As for movie dinosaur size. The director wanted the predators to be larger so they're present better on film. When the 1st movie was filming, velociraptors were only known to be half the movie depiction's size. Shortly after Robert Bakker left the production as a consultant, a friend of his discovered Utahraptor wyomingensis which matched the size of the raptors in the movie.
LBathory
07-09-2008, 8:05 PM
HAHA so it's like Hollywood invented it, and then it actually ended up existing anyway! wow. I always thought the raptors in the movie seemed to resemble a dionicus (sp?) I figured the name "raptor" was more bad a$$ and easier to market and thats why they chose to call it that lol.
Nabbig2
07-10-2008, 10:04 AM
Wow Oddball this is amazing! But how on earth do you find all these fossils? I've always wanted to find dinosaur fossils.
Oddball
07-10-2008, 10:13 AM
Wow Oddball this is amazing! But how on earth do you find all these fossils? I've always wanted to find dinosaur fossils.

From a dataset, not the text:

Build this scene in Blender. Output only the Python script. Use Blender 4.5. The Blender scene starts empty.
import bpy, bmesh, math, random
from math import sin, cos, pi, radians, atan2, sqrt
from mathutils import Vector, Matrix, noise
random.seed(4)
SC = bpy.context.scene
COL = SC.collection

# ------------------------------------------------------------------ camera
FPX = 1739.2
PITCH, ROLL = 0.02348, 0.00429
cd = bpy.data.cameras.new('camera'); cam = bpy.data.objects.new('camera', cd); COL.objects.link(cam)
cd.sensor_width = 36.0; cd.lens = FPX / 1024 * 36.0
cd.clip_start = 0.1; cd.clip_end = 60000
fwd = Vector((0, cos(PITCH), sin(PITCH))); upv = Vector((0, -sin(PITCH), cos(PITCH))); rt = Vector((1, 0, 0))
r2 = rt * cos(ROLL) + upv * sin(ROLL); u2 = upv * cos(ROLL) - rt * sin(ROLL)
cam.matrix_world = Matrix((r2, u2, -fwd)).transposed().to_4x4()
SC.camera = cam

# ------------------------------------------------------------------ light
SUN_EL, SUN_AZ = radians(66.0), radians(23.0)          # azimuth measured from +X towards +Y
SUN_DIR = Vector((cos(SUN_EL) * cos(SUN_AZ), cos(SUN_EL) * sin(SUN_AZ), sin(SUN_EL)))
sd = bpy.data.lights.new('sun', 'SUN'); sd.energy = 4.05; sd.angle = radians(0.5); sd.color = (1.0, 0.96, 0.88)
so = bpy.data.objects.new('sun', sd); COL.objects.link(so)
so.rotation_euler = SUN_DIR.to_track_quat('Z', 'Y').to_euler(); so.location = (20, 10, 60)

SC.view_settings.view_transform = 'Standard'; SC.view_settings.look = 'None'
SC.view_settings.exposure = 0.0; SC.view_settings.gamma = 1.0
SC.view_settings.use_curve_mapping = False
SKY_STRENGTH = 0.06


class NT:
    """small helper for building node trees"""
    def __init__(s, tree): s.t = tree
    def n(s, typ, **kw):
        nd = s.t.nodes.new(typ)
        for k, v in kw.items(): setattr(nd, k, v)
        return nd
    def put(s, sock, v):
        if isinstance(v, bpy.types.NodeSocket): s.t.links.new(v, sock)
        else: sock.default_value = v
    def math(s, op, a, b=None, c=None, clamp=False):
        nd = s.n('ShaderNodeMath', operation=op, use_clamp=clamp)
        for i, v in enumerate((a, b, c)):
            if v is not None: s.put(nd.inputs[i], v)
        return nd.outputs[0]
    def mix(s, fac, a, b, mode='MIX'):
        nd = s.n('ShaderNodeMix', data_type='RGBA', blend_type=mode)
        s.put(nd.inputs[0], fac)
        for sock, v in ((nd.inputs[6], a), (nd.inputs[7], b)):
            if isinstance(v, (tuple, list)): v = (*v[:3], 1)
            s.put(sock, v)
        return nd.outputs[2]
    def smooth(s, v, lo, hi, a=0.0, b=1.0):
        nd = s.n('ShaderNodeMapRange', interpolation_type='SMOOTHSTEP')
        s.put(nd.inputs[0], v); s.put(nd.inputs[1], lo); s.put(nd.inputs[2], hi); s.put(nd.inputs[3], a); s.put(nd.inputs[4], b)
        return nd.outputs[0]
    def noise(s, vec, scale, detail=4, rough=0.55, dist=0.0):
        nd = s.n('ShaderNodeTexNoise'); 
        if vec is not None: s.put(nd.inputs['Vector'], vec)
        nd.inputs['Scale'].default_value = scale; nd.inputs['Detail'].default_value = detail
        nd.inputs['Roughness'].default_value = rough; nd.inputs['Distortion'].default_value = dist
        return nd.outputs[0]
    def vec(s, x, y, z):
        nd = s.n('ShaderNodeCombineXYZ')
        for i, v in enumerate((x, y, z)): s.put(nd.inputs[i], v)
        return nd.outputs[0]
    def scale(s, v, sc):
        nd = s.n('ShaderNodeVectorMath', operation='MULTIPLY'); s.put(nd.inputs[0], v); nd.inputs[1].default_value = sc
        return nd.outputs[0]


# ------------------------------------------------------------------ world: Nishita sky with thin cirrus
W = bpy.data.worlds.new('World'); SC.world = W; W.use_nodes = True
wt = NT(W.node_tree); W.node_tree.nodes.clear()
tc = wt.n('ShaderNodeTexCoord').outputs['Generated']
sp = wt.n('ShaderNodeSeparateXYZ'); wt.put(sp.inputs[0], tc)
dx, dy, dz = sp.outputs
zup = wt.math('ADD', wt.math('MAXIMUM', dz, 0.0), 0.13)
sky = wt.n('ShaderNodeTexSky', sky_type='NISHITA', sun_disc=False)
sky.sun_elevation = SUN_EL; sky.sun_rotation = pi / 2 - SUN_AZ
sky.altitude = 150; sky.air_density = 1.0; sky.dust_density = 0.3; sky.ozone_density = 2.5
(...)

I'd have alot more if I could have been lucky enough to find something for each trip. Such was not the case. What I have is the result of nearly 40 years of digs.
The Happy Tank
09-19-2008, 8:50 AM
FANTASTIC. thank you. the kids here loved that.
Nabbig2
09-19-2008, 9:05 AM
does this need to be sticky..?
Yes, it actually does :D
FANTASTIC. thank you. the kids here loved that.
kids here?
are u a teacher or something?
AETrono
11-16-2008, 9:31 AM
Wow, great stuff... :-)
crowconor
11-16-2008, 9:43 AM
wow these are pretty fekin sweet how old
TheSessh25
01-25-2009, 5:09 PM
I used to love dinos growing up. It's cool to see solid evidence that they were real here once.
Megalodon Riders
02-03-2009, 10:07 PM
Yo oddball. How does someone go about becoming a paleoaquarist? It is extrememly interesting to me but no one i know is one and i'd appreciate some advice.
krazy4country
04-17-2009, 8:57 PM
thats AWESOME my brother would flip if he saw that hes going to 'walking with dinosaurs" at the brandt center here in regina its this really cool thing with these huge anamatronics controlled dinos like megamunch here -http://i320.photobucket.com/albums/nn352/chefjamesscott/royal%20sask%20museum/DSC08007.jpg
http://i320.photobucket.com/albums/nn352/chefjamesscott/royal%20sask%20museum/DSC08008.jpg
hes a trex
jcmystery27
04-28-2009, 9:35 PM
Your intillect astounds me.Never stop learning.
Amazon_Addict
05-05-2009, 8:07 AM
I can't wait till I'm done with school so I can do cool things like look for dino eggs.